Jimmy’s time with Olivia, featuring séances and make-out sessions, recaptures that 'distinctive and weird' magic present in Perrotta’s earlier fiction, and introduces a supernatural element to the novel that’s only committed to fitfully. It would have been fun to see Perrotta embrace that ghostly angle more robustly, particularly because much of the rest of the novel consists of watered-down takes on a story that’s been told many times and better, including by Perrotta ... Cliched ... Perrotta clearly enjoys revisiting his fictionalized childhood, but this time around, he’s the one who’s lost the wonder, the one who seems afraid of provoking too strong a reaction, and a ghost town that doesn’t make you feel even a little uncomfortable is just emptiness.
Perrotta elevates what could be a standard coming-of-age adventure with sly twists, leading to an ambiguous conclusion that will be alluring fodder for book groups.
Tender ... This insightful novel about adolescence, grief, and the lifelong project of reconciling past and present is a solid buy for fiction collections.

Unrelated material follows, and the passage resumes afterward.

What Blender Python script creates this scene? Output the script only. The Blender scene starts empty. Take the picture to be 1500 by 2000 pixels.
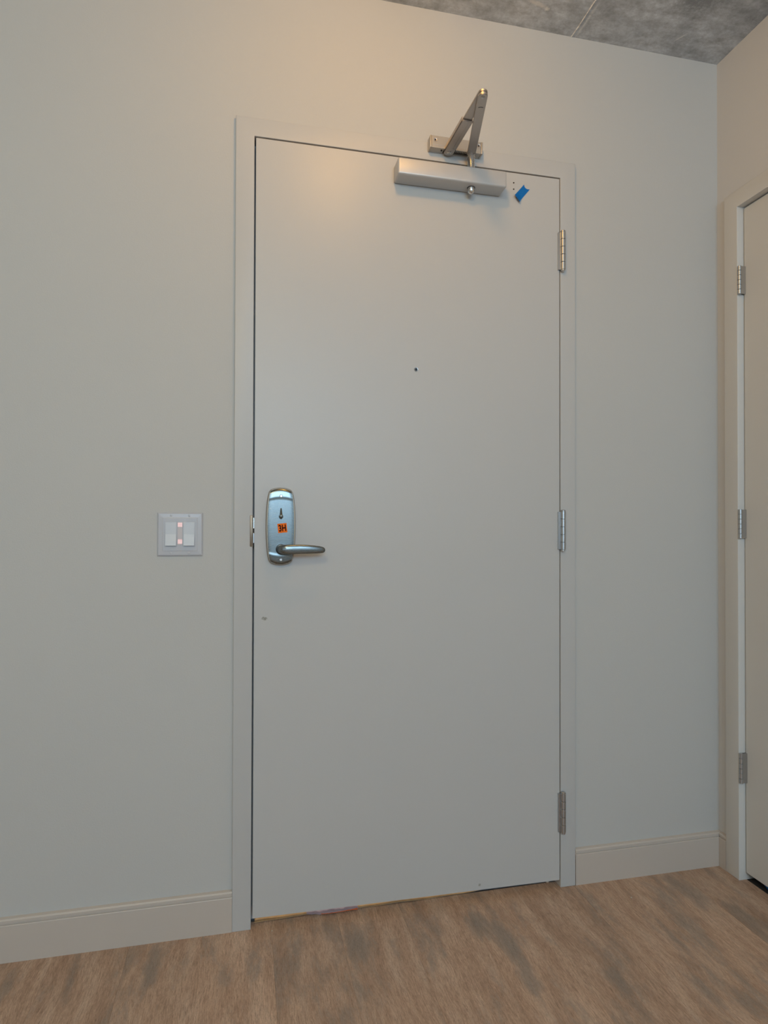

Perrotta, who’s known for edgy satires...creates a very different mood here: melancholy, moving, dark, redolent with regret and loss. His sharp characterizations and social observations serve to bemuse rather than amuse this time, but as he builds to a shocking climax, it turns out he’s just as good at that. Maybe you can go home again, but do you really want to? An atmospheric elegy to innocence lost.